ProCARE has been rather fortunate in the lead-up to the year 2000. Most of the problems associated with 2 digit year designation (as in DD/MM/YY ) were encountered and resolved twelve years ago in the form of the Y1K bug.In 1988, there were large numbers of Residents who were born in the previous century. In order to calculate current age from DOB v. current date and notify the occurrence of birthdays, ProCARE used an internal perpetual calendar which is valid until 31 December 9999. This calendar is now also used in Wages (for automatic wage period progression), Board accounts and all other functions which involve date calculation. The transition of a date calculation across a millenium boundary is actually a non-event. For any given date for the next 800 years, the ProCARE calendar can tell you what day of the week it will be, whether it will be a leap year and how many days from now until then.

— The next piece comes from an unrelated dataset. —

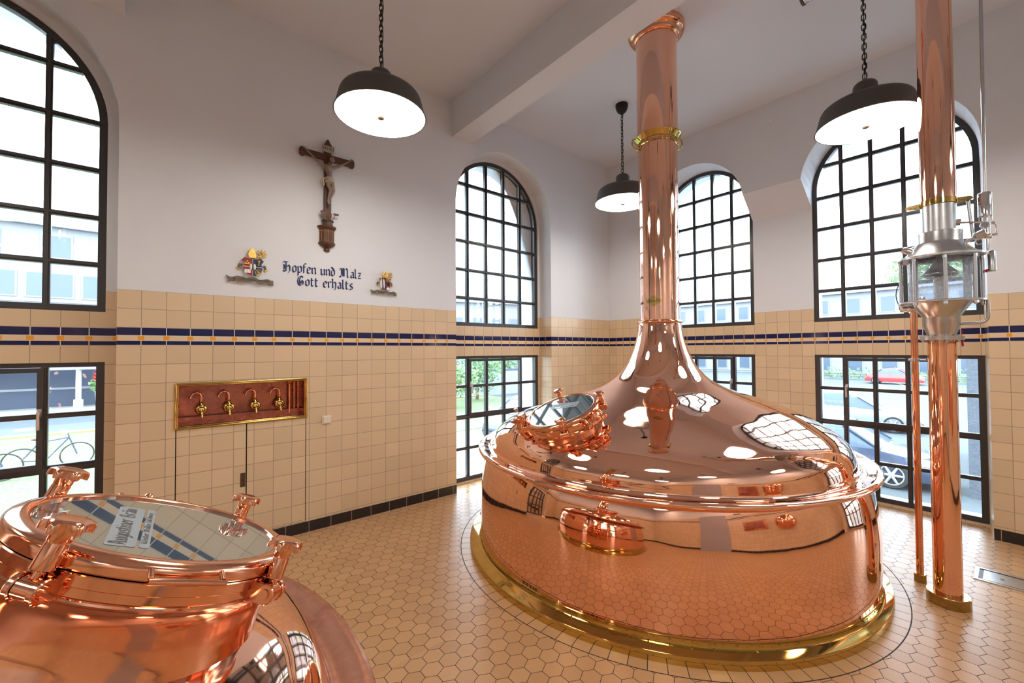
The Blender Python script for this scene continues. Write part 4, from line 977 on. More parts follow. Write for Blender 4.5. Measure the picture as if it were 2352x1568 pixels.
# ------------------------------------------------------------------ crucifix
CX, Z0 = -4.478, 2.69
CR = thing('crucifix', (CX, 0, Z0), 'carved wooden crucifix with pale figure and bracket console on the white wall above the lettering', 'crucifix')
def panel(name, poly, y0, y1, mat, parent, **k):
    m = MB().slab([poly], lambda a, b, dd: Vector((a, -dd, b)), y0, y1); return m.build(name, mat, parent, smooth=0, **k)
hw = .033
panel('cross_upright', [(CX-hw, 2.90), (CX-hw, 3.70), (CX-hw-.008, 3.715), (CX-hw-.004, 3.745), (CX-.02, 3.765), (CX-.012, 3.79), (CX, 3.80), (CX+.012, 3.79), (CX+.02, 3.765), (CX+hw+.004, 3.745), (CX+hw+.008, 3.715), (CX+hw, 3.70), (CX+hw, 2.90)], .010, .036, M_WOOD, CR, bevel=.004)
bz = 3.617; L_ = .258
def armend(s_): return [(CX+s_*(L_-.05), bz-.030), (CX+s_*(L_-.035), bz-.043), (CX+s_*(L_-.012), bz-.043), (CX+s_*L_, bz-.022), (CX+s_*L_, bz+.022), (CX+s_*(L_-.012), bz+.043), (CX+s_*(L_-.035), bz+.043), (CX+s_*(L_-.05), bz+.030)]
panel('cross_beam', armend(-1)[::-1]+armend(1), .012, .040, M_WOOD, CR, bevel=.004)
tp = panel('title_scroll', [(CX-.052, 3.668), (CX-.055, 3.735), (CX-.02, 3.728), (CX+.03, 3.728), (CX+.058, 3.742), (CX+.055, 3.672), (CX+.02, 3.662), (CX-.02, 3.664)], .040, .048, M_CLOTH, CR, bevel=.002)
tv, tf = text_faces('I.N.R.I', .042); MB().add([(CX+x, -.0488, 3.70+y) for x, y, z in tv], tf).build('title_letters', M_BLACK, tp, smooth=0)
# figure: one skinned body
def skin_body(name, verts, edges, rad, mat, parent, lev=2):
    me = bpy.data.meshes.new(name); off = root_loc(parent)
    me.from_pydata([tuple(Vector(v)-off) for v in verts], edges, []); o = bpy.data.objects.new(name, me); COL.objects.link(o); o.parent = parent
    sk = o.modifiers.new('skin', 'SKIN'); sk.use_smooth_shade = True
    for i, rr in enumerate(rad): 
        sv = me.skin_vertices[0].data[i]; sv.radius = rr if isinstance(rr, tuple) else (rr, rr); sv.use_root = (i == 0)
    sb = o.modifiers.new('sub', 'SUBSURF'); sb.levels = lev; sb.render_levels = lev
    me.materials.append(mat); return o
def fv(x, z, y=.062): return (CX+x, -y, z)
def fb(x, z, y=.062): return (CX+x, -y, 3.52-(3.52-z)*.745 if z < 3.52 else z)
V = [fb(.012, 3.325, .06), fb(.006, 3.385, .062), fb(0, 3.44, .066), fb(-.002, 3.50, .07), fb(0, 3.535, .066), fb(.010, 3.56, .075),     # 0-5 pelvis..neck
     fb(-.045, 3.515, .064), fb(-.115, 3.560, .058), fb(-.185, 3.617, .050), fb(-.205, 3.635, .048),                                 # 6-9 left in picture arm
     fb(.045, 3.515, .064), fb(.115, 3.560, .058), fb(.185, 3.617, .050), fb(.205, 3.635, .048),                                     # 10-13
     fb(-.018, 3.305, .062), fb(.010, 3.20, .092), fb(-.006, 3.09, .066), fb(-.008, 3.045, .070), fb(-.010, 3.022, .092),           # 14-18 leg
     fb(.034, 3.305, .060), fb(.040, 3.195, .084), fb(.010, 3.085, .060), fb(.004, 3.045, .060), fb(.004, 3.022, .080),            # 19-23 leg
     ]
Ed = [(0, 1), (1, 2), (2, 3), (3, 4), (4, 5), (3, 6), (6, 7), (7, 8), (8, 9), (3, 10), (10, 11), (11, 12), (12, 13), (0, 14), (14, 15), (15, 16), (16, 17), (17, 18), (0, 19), (19, 20), (20, 21), (21, 22), (22, 23)]
Rd = [(.034, .026), (.026, .020), (.032, .024), (.034, .026), (.018, .015), .011, .017, .0115, .0075, .006, .017, .0115, .0075, .006, .022, .0165, .0095, .008, .007, .022, .0165, .0095, .008, .007]
fig = skin_body('figure_body', V, Ed, Rd, M_SKIN, CR)
hd = MB(Matrix.Translation(fv(.022, 3.585, .088)) @ Matrix.Rotation(radians(-22), 4, 'Y') @ Matrix.Rotation(radians(-20), 4, 'X'))
hd.ball((0, 0, 0), .027, 20, (.82, .95, 1.15)); hd.ball((0, -.026, -.002), .006, 8, (.7, 1, 1.3)); hd.ball((0, -.020, -.020), .010, 8, (.9, .8, .8))
hd.ball((-.009, -.0225, .006), .003, 8); hd.ball((.009, -.0225, .006), .003, 8); hd.ball((-.022, 0, -.002), .005, 8); hd.ball((.022, 0, -.002), .005, 8)
head = hd.build('figure_head', M_SKIN, fig, smooth=80)
hr = MB(Matrix.Translation(fv(.020, 3.593, .082)) @ Matrix.Rotation(radians(-22), 4, 'Y'))
hr.ball((0, .006, .008), .029, 16, (.95, .95, 1.0)); hr.ball((-.018, .004, -.018), .014, 10, (.8, .9, 1.5)); hr.ball((.020, .004, -.020), .013, 10, (.7, .9, 1.5)); hr.ball((0, -.020, -.026), .010, 8, (1, .6, .8))
hr.tube([(.028*cos(a), .004+.026*sin(a), .014+.003*sin(a*7)) for a in [2*pi*i/28 for i in range(28)]], .0045, 6, closed=True)
hr.build('figure_hair', M_WOOD, fig, smooth=80)
lc_ = MB()
for k in range(5):
    z = 3.402-.009*k; lc_.tube([(CX+.008+(.036+.001*k)*cos(a), -.062+(.030)*sin(a), z+.005*sin(a*2+k)) for a in [2*pi*i/24 for i in range(24)]], .0065, 8, closed=True)
lc_.tube([fb(-.035, 3.35, .07), fb(-.058, 3.335, .07), fb(-.055, 3.30, .07), fb(-.045, 3.27, .066), fb(-.052, 3.245, .066)], [.009, .012, .011, .010, .007], 10)
lc_.build('loincloth', M_CLOTH, fig, smooth=80)
for s_ in (-1, 1):
    hn = MB(); c0 = Vector(fv(s_*.213, 3.640, .05))
    hn.ball(tuple(c0), .0095, 10, (1.1, .6, .9))
    for j, (dx, dz, ln) in enumerate(((.6, .8, .014), (.8, .55, .017), (.95, .25, .018), (1.0, -.05, .016))):
        e1 = c0+Vector((s_*dx, 0, dz))*.008; e2 = e1+Vector((s_*dx, -.25, dz)).normalized()*ln*.6; e3 = e2+Vector((s_*dx*.5, -.9, dz*.4)).normalized()*ln*.45
        hn.tube([e1, e2, e3], [.0024, .0022, .0017], 6)
    hn.tube([c0+Vector((0, 0, .006)), c0+Vector((-s_*.006, -.008, .014))], [.0028, .002], 6)
    hn.build('hand', M_SKIN, fig, smooth=80)
for s_, t_ in ((-.010, 3.012), (.006, 3.012)):
    ft = MB(); ft.ball(fb(s_, 3.018, .094), .010, 10, (.9, 1.3, .8)); 
    for j in range(5): ft.ball(fb(s_-.007+.0035*j, 3.008, .104), .0026, 6)
    ft.build('foot', M_SKIN, fig, smooth=80)
# console
con = MB(); cpr = [(.001, 2.690), (.022, 2.692), (.030, 2.702), (.028, 2.716), (.022, 2.722), (.030, 2.728), (.052, 2.742), (.076, 2.758), (.080, 2.770), (.080, 2.776), (.066, 2.778), (.066, 2.902), (.070, 2.906), (.076, 2.912), (.088, 2.925), (.090, 2.934), (.088, 2.938), (.0, 2.940)]
vs = []; fs = []; SG = 6
for rr, z in cpr:
    for k in range(SG+1):
        a = -pi+pi*k/SG; vs.append((CX+rr*cos(a), rr*sin(a)*.85-.004, z))
for i in range(len(cpr)-1):
    for k in range(SG): a = i*(SG+1)+k; fs.append((a, a+1, a+1+SG+1, a+SG+1))
con.add(vs, fs); con.build('bracket_console', M_WOOD, CR, smooth=20)
tr = MB()
for k in range(SG+1):
    a = -pi+pi*k/SG; x, y = CX+.067*cos(a), .067*sin(a)*.85-.004; tr.cyl((x, y, 2.782), (x, y, 2.900), .0035, seg=6)
for k in range(SG):
    a0, a1 = -pi+pi*k/SG, -pi+pi*(k+1)/SG; P0 = Vector((CX+.068*cos(a0), .068*sin(a0)*.85-.004, 0)); P1 = Vector((CX+.068*cos(a1), .068*sin(a1)*.85-.004, 0))
    for zz_, am in ((2.878, .014), (2.792, -.006)):
        tr.tube([P0+(P1-P0)*(j/10)+Vector((0, 0, zz_+am*abs(sin(2*pi*j/10)))) for j in range(11)], .0028, 5)
tr.build('gilt_tracery', M_WOODL, CR, smooth=40)
cr_ = MB(); cr_.lathe([(.048, 2.940), (.044, 2.975), (.046, 2.98)], 16, c=(CX, -.03, 0), a0=-pi, a1=0)
cr_.build('capital', M_WOOD, CR, smooth=40)
lv = MB(); 
for k in range(9):
    a = -pi+pi*k/8; lv.ball((CX+.047*cos(a), -.03+.040*sin(a), 2.985+.004*(k % 2)), .010, 8, (1, .8, .9))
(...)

Having said that, there is a difference between looking backwards and forwards from within a given century (in this case 19xx) and performing the same functions when physically relocated to a different century. There have to be questions asked of the low level functions of the programming language. There can be complications such as a file which was created in one century is inaccessible in the next. There have been no problems with ProCARE in this respect. A test machine running ProCARE in all its aspects passed through the transition and is now well on the way into the year 2000 without any operational side effects whatsoever.
The Bank Transfer modules for some Banks are not converted to 4 digit year. Whether this represents a Y2K issue or not depends on individual Banks. ProCARE was converted to full 4 digit year for all modules late in 1998 but this had to be reversed in a hurry as some Bank software failed to interpret the dates correctly. We will take advice from the individual Banks concerning the timing of any format changes.

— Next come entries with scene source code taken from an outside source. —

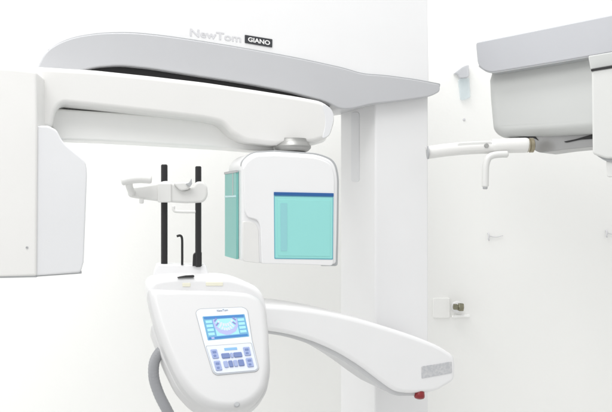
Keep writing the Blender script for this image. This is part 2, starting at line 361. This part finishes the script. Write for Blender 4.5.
# keys
KB = [(205.6,345.6,1.5),(251.6,342.4,1.5),(258.2,368.2,3),(255.6,370.6,3),(217,374,3),(213.6,371.8,3)]
slab('key_field_rim', KB, PP.off(.0021), .002, .0003, M_RIM, kp)
slab('key_field', [(206.3,346.2,1.5),(251.1,343.1,1.5),(257.5,368,3),(255.3,370,3),(217.2,373.3,3),(214.2,371.4,3)], PP.off(.0025), .002, .0003, M_KEYF, kp)
K4 = ((207.4,347.4),(251.2,344.4),(256.9,367.8),(214.6,372.6))
def key(s0,t0,s1,t1,m): return slab('key', [(x,y,1.0) for x, y in sq(s0,t0,s1,t1,K4)], PP.off(.0046), .004, .0008, m, kp, rb=0, K=3)
for s0, s1 in ((.055,.20),(.80,.945)):
    for t0, t1 in ((.08,.44),(.54,.92)):
        k_ = key(s0, t0, s1, t1, M_BTNL)
        slab('key_symbol', [(x,y,.6) for x, y in sq(s0+.03,t0+.07,s1-.03,t0+.16,K4)], PP.off(.005), .001, .0002, M_BTN, kp, rb=0, K=2)
        slab('key_symbol', [(x,y,.6) for x, y in sq(s0+.03,t1-.14,s1-.05,t1-.06,K4)], PP.off(.005), .001, .0002, M_BTN, kp, rb=0, K=2)
for s0, s1, m in ((.27,.46,M_BTN),(.475,.535,M_BTNL),(.55,.74,M_BTN)): key(s0,.27,s1,.47,m)
for s0, s1, m in ((.27,.365,M_BTNL),(.385,.48,M_BTN),(.50,.59,M_BTNL),(.61,.74,M_BTN)): key(s0,.58,s1,.84,m)
mark('key_heading', sq(.37,.07,.66,.17,K4), M_HEAD, kp, .0030, P=PP)
lathe('socket', PP.px(237,404)+PP.n*-.004, PP.n, [(.0055,0),(.0055,.003),(.004,.0045),(.001,.0045)], M_RIM, con, 24)
# yellow markers and dark plate on top of the mount
PT = vplane(205, 1.585, 16)
def toppiece(name, x0, x1, yb, back, m, h=.003, dep=.012):
    P_ = PT.off(-back); return slab(name, [(x0,yb-1.6,.6),(x1,yb-1.6,.6),(x1,yb+2),(x0,yb+2)], P_, dep, .0006, m, mount)
toppiece('marker', 182.5, 190.5, 284.6, -.0012, M_YEL)
toppiece('marker', 206, 223, 283.8, -.0012, M_YEL)
slab('dark_plate', [(177.5,277.3,.3),(186,275.7,.4),(194.2,275.3,.5),(194.6,276.9,.5),(186,277,.4),(178,278,.3)], PT.off(.002), .012, .0008, M_BLACK, mount)

# cable hose
hp = [(165.5,347.5,1.535),(159,353,1.530),(154.2,363,1.525),(154,378,1.522),(159,394,1.520),(167,410,1.52),(176,428,1.53),(190,460,1.56)]
hose = tube('hose', [at(*p) for p in hp], .0107, M_HOSE, mach, seg=24, sub=14, ribs=.02)
d_ = (at(*hp[0])-at(*hp[1])).normalized()
lathe('hose_collar', at(*hp[0])-d_*.002, d_, [(.0118,-.004),(.0124,-.003),(.0124,.004),(.0110,.006),(.008,.006)], M_RIM, hose, 28)

# ---------------------------------------------------------------- head support on black rods
def rod(x, y0, y1, d, w):
    top, bot = at(x, y0, d), at(x, y1, d); bot.x = top.x; r = w/2/F*d
    return tube('support_rod', [top, top.lerp(bot,.5), bot], r, M_ROD, mach, seg=20, sub=3, cap=.75)
D1 = 1.66
rod(164.3, 165.5, 266, D1, 6.6); rod(198.3, 167.2, 266, D1, 6.2)
PF = vplane(180, D1-.005, 10)
slab('rod_clamp', [(193.2,254,2),(197,252,1),(201.8,252,1),(201.8,266),(192.6,266)], PF.off(.006), .02, .001, M_ROD, mach)
slab('rod_base', [(156,264,3),(206,264.5,3),(212,285),(150,285)], PF, .05, .005, M_WHITE, mach)
sup = slab('head_support', [(127,186.5,4),(140,185.5,5),(158,182.5,4),(166,180.6,4),(172,182,4),(185,191,6),(193,187,4),(196,181.5,3),(203,181.2,4),(207.5,186,4),(208,196,4),(204,202.5,4),(186,203.5,6),(160,201.5,6),(140,199,6),(128,197,4)], PF.off(.014), .035, .006, M_PLAST, mach, rb=.01)
tube('temple_bar', [PF.off(.045).px(122.5,181.5), PF.off(.045).px(130,179.8), PF.off(.042).px(140,179), PF.off(.04).px(150.5,179.6)], .0088, M_PLAST, sup, seg=18)
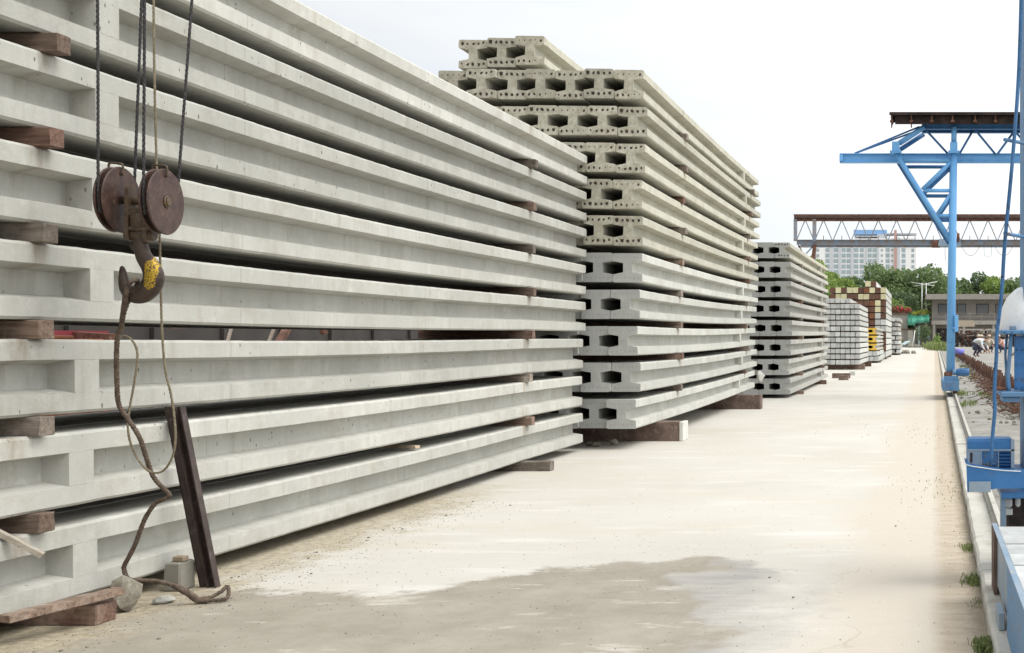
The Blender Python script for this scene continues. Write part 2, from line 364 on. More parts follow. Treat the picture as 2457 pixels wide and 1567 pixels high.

There are some issues with some early Windows platforms. (Win 3.xx and early Win 95) The available literature suggests that the '95 issues will be invisible to ProCARE.
The last issue is the computer hardware. A computer may have been turned off for an hour or a month - your programs can have no idea. ProCARE is dependent on the computer to accurately report the date on power-up. This pinpoints the current spot on the internal calendar. If the computer is not Y2K compliant and it was to report the date as 1 Jan 1900, ProCARE will accept that.. Your first clue might be a computer printed cheque with the wrong calendar date on it, or Residents in the -20 to -30 age group. No damage will be done provided the situation is rectified prior to any major processing. If a computer reports the date as 29 Feb 2000, there will be a major conflict as the ProCARE internal calendar will insist that there is no such date.
There has been no indication that ProCARE will fail the Y2K challenge in any respect provided that it is resident in a Y2K compliant environment.